Thursday, July 03, 2014

NY statutory law covers B2B false advertising, but common law unfair competition doesn't

Leason Ellis LLP v. Patent & Trademark Agency LLC, No. 13 CV 2880 (S.D.N.Y. July 2, 2014)
Leason Ellis (of Trademark Blog fame) sued PTA for false advertising, unfair competition, deceptive business practices, and tortious interference with prospective economic relations. Here the court grants in part and denies in part a motion to dismiss.
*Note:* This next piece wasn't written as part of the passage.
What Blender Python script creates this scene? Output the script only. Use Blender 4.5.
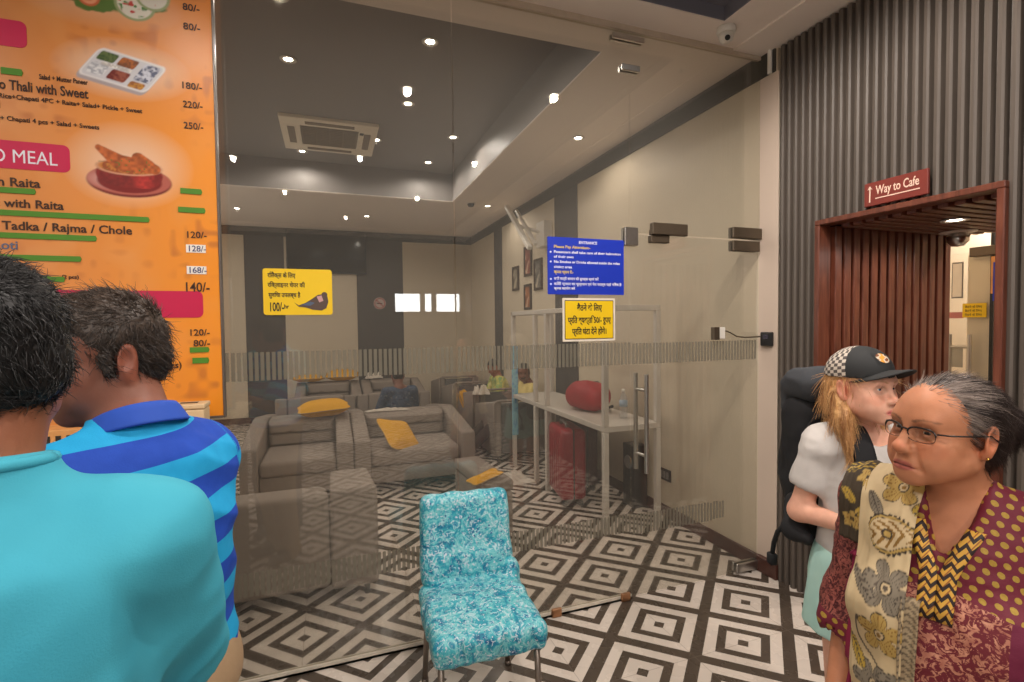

The complaint alleges that PTA “seeks to confuse trademark owners into purchasing services under false color of authority,” holding itself out as a government entity (or as affiliated with the USPTO) “by using a misleading name and website, and by employing a website URL located in the “.org” top-level domain instead of the ‘.com’ top-level domain (i.e., ‘’).”  PTA allegedly mails confusing “reminder” notices to trademark owners that appear to be government-issued and falsely state the owners’ trademarks are about to expire. Instead, the notices are solicitations, which don’t disclose that the fee charged by the USPTO to renew a trademark is $100 per class, whereas PTA charges $985 to renew the registration of one “class” of goods or services and $385 for each additional class.  PTA’s website says “[w]e are not lawyers and do not provide legal advice,” but Leason Ellis alleged that defendants nevertheless advertised legal services/engaged in the “unauthorized practice of law” by appearing before the USPTO without a law license in violation of certain USPTO regulations. 
PTA allegedly solicited Leason Ellis’s clients and potential clients, leading clients to complain to Leason Ellis and causing confusion.  Leason Ellis alleged that these efforts “create a false and deceptive representation of equivalence with the legitimate trademark-related services provided by those such as [p]laintiff,” thereby unfairly “diverting business” from plaintiff and allowing defendants “to unjustly profit from providing inferior services to unsuspecting trademark owners.”
The court concluded that there are only two bases of liability under §43(a)(1), and if you choose (B) it must be false advertising, as opposed to (A)’s false association.  Leason Ellis alleged only the former, using various theories.  PTA argued that Leason Ellis lacked standing; the court disagreed, given the allegations of damages.
However, the common law unfair competition claims had to fail.  New York courts have now clarified that there are “two theories of common-law unfair competition: palming off and misappropriation.”  That’s it, despite earlier broad statements.  Leason Ellis alleged neither.  Alleging that the public confused the PTA with the PTO didn’t matter in the absence of a plausible allegation of confusion of PTA with Leason Ellis, or even with law firms generally. 
By contrast, GBL §349 and 350 claims survived.  The challenged practice must be “consumer-oriented,” but businesses can be consumers in appropriate circumstances, which were present here.  A claim under these statutes must allege consumer injury or harm to the public interest; the allegations, if proven, would involve public harm.